The Plough Music Series is a regular selection of music intended to lift the heart to God. It is not a playlist of background music: each installment focuses on a single piece worth pausing to enjoy.
Mozart wrote his C Minor mass in 1782 and 1783 as a wedding gift to his wife Constanze, and it was she who sang the soprano aria “Et incarnatus est” at the premiere of the mass in October of that year in the church of St Peter’s Abbey in Salzburg. Among the many glories of Mozart’s music, this piece is uniquely and sublimely beautiful; Pope Francis told a Jesuit magazine in 2013 that, “The ‘Et incarnatus est’ from his Mass in C minor is matchless, it lifts you to God.”

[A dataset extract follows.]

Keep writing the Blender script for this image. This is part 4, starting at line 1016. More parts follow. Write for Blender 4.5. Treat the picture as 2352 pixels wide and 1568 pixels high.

It starts quietly as a soprano solo reflectively introduces history’s most tremendous event: Et incarnatus est. And he was made incarnate. As the music progresses, the voice soars and is joined and adorned by a trio of woodwinds – evoking the soul aspiring to God – in harmonies that are increasingly exultant yet always expressive of simplicity and wonder.
Et incarnàtus est
de Spìritu Sancto,
ex Marìa Vìrgine,
et homo factus est.
And he was made incarnate
of the Holy Spirit
by the virgin Mary,
and was made man.
If there is a more luminous recording than that made by Sylvia McNair under John Eliot Gardiner’s direction in 1988, I have yet to find it.